— BEGIN —

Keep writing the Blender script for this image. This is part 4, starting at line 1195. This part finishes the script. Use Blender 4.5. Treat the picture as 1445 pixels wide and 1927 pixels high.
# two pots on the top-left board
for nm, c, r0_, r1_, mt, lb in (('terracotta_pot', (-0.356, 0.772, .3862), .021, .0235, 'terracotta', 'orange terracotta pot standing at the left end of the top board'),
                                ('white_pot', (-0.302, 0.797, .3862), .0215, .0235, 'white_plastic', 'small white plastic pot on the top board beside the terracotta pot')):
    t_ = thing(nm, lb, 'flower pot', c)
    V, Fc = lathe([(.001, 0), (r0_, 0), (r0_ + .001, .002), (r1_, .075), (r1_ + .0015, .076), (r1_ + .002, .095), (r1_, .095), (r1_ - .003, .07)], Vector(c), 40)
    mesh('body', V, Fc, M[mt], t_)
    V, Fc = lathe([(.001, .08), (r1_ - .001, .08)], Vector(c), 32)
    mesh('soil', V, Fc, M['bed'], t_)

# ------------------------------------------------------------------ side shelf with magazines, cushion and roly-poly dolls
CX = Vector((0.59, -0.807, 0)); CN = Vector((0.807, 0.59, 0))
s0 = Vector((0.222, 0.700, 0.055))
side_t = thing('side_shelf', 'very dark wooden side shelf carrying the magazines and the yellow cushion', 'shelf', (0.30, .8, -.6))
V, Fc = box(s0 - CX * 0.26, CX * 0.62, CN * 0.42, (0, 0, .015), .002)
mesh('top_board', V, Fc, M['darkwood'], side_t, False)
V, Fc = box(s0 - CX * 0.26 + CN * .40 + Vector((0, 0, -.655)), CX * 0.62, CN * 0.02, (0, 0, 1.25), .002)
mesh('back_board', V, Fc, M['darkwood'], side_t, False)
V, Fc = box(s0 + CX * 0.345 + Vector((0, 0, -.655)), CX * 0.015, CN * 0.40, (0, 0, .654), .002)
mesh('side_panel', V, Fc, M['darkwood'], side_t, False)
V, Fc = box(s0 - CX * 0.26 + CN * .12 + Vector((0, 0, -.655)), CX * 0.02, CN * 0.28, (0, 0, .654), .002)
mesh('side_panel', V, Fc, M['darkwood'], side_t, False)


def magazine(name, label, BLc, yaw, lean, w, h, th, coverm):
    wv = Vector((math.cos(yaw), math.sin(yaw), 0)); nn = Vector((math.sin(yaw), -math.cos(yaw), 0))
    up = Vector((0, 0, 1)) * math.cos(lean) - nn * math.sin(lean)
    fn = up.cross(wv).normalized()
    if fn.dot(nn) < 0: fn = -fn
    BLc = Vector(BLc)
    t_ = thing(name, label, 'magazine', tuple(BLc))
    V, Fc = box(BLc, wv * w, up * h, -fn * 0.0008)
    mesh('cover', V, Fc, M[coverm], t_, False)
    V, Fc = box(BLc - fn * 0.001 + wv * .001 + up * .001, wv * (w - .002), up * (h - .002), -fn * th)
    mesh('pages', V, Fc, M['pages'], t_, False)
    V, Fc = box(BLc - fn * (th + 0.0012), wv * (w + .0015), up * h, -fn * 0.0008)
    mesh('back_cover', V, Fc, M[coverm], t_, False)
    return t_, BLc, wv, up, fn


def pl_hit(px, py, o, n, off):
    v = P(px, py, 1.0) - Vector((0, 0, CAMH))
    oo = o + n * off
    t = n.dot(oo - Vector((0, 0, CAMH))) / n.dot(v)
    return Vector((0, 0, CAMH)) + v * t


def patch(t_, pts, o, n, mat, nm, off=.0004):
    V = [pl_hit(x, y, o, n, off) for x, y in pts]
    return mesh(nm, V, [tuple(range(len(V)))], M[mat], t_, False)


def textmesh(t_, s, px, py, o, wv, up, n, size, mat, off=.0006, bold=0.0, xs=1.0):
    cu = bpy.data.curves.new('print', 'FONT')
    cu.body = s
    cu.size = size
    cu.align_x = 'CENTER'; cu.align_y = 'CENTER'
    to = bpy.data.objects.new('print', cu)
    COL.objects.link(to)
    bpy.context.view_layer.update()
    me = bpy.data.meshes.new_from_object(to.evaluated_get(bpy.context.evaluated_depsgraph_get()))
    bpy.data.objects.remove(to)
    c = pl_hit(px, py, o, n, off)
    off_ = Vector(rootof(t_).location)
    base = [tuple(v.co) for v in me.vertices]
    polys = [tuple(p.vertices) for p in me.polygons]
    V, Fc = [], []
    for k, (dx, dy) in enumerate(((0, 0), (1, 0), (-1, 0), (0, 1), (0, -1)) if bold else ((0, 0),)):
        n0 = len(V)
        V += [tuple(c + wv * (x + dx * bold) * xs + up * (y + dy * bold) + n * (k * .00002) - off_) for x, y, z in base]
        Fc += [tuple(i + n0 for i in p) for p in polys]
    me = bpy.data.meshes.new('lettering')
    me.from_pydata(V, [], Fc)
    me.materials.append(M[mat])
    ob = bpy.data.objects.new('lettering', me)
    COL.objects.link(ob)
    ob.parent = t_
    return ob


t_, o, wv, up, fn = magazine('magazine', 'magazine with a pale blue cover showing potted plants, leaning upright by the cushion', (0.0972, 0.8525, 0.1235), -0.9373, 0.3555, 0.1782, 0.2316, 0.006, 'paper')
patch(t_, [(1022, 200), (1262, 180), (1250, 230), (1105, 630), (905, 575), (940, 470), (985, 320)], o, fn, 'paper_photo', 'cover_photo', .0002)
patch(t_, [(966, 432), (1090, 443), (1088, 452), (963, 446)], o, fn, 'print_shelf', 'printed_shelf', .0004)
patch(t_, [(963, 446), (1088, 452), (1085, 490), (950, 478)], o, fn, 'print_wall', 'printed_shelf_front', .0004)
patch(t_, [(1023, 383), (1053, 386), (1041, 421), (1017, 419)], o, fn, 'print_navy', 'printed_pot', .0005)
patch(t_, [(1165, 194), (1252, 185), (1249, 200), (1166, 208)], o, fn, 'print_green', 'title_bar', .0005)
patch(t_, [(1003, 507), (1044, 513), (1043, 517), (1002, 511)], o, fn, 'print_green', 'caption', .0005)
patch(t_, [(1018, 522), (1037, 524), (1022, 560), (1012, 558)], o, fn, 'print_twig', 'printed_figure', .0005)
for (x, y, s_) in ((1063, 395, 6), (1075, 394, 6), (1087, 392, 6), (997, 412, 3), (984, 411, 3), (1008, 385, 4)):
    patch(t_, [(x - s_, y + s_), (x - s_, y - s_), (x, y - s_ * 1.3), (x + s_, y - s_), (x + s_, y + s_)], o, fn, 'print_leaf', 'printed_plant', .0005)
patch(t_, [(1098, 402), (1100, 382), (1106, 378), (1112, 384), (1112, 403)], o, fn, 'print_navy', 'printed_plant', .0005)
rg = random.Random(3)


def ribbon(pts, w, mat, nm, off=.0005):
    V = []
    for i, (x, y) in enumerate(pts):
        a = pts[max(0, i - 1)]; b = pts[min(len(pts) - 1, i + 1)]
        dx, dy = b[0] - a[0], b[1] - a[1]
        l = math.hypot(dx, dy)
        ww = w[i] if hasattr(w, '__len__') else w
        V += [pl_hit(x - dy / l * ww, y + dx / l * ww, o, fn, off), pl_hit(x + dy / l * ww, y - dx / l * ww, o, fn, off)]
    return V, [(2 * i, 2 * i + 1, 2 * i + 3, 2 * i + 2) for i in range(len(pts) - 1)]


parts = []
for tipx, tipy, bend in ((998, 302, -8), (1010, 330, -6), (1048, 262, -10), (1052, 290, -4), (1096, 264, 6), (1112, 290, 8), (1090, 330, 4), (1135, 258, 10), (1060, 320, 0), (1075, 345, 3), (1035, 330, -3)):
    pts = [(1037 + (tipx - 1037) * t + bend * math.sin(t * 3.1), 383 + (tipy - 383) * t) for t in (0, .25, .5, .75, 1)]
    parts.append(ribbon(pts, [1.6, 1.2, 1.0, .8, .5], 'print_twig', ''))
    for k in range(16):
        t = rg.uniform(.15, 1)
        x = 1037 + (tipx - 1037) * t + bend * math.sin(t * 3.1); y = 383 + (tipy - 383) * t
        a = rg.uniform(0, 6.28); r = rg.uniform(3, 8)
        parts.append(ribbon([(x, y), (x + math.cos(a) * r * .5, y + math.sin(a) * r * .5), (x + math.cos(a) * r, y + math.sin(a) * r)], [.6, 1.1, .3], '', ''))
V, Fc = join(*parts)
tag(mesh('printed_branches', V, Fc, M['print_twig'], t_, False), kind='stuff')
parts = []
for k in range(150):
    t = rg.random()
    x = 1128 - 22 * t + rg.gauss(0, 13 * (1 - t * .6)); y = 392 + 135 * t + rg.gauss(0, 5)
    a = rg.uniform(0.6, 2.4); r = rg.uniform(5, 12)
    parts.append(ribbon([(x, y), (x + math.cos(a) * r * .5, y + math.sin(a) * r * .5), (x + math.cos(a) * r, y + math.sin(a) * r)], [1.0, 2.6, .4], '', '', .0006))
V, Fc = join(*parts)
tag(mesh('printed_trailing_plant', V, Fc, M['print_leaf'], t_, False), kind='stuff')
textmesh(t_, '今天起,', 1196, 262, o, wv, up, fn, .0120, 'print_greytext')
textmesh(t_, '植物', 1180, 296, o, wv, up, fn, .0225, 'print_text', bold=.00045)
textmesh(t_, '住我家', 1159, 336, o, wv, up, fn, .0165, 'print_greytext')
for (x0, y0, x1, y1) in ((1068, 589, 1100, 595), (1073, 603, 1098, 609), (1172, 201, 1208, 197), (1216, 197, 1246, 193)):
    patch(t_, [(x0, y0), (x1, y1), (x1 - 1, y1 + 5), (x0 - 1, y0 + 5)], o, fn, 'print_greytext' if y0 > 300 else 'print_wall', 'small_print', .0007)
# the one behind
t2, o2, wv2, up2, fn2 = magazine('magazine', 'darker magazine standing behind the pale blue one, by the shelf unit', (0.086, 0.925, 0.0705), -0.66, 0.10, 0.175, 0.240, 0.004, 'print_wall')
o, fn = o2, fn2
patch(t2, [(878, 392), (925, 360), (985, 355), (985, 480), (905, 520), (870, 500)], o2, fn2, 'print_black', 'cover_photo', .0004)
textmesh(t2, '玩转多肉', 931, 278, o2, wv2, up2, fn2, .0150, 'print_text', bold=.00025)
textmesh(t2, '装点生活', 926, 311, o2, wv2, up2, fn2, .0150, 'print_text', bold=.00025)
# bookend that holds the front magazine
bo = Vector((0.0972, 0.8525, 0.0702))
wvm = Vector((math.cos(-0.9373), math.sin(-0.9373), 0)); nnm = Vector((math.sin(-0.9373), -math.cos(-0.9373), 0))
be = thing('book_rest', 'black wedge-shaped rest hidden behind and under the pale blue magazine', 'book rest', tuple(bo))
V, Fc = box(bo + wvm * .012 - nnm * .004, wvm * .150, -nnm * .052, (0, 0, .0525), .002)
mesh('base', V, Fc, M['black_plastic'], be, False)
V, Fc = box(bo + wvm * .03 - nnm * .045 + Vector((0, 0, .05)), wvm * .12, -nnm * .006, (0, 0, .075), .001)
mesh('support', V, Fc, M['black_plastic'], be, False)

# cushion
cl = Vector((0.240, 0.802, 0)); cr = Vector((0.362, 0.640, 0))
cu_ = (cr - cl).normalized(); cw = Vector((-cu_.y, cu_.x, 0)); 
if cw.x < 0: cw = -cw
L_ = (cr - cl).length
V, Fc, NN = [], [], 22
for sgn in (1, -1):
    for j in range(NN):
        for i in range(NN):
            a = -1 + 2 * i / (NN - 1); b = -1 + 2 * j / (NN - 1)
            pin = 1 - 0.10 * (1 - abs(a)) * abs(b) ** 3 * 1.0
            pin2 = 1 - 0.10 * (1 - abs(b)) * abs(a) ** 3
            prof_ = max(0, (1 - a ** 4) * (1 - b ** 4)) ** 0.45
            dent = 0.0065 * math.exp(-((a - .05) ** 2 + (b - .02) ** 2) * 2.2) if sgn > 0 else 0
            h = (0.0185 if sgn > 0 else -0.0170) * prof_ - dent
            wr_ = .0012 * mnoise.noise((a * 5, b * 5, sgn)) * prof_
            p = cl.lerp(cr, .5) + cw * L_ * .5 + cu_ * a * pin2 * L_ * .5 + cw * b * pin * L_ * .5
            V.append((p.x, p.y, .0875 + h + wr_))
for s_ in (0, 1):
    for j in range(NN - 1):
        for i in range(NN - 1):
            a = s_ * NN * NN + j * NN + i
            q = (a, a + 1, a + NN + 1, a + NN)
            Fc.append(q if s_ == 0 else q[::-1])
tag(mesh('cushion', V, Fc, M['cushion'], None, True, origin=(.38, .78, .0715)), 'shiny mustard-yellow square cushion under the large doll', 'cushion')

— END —

- **Task to complete**
Copy, please, exactly the lines that start at the first line of the data and end at the line containing "mesh('soil', V, Fc, M['bed'], t_)", both kept and no others.

- **Output for this exercise**
Keep writing the Blender script for this image. This is part 4, starting at line 1195. This part finishes the script. Use Blender 4.5. Treat the picture as 1445 pixels wide and 1927 pixels high.
# two pots on the top-left board
for nm, c, r0_, r1_, mt, lb in (('terracotta_pot', (-0.356, 0.772, .3862), .021, .0235, 'terracotta', 'orange terracotta pot standing at the left end of the top board'),
                                ('white_pot', (-0.302, 0.797, .3862), .0215, .0235, 'white_plastic', 'small white plastic pot on the top board beside the terracotta pot')):
    t_ = thing(nm, lb, 'flower pot', c)
    V, Fc = lathe([(.001, 0), (r0_, 0), (r0_ + .001, .002), (r1_, .075), (r1_ + .0015, .076), (r1_ + .002, .095), (r1_, .095), (r1_ - .003, .07)], Vector(c), 40)
    mesh('body', V, Fc, M[mt], t_)
    V, Fc = lathe([(.001, .08), (r1_ - .001, .08)], Vector(c), 32)
    mesh('soil', V, Fc, M['bed'], t_)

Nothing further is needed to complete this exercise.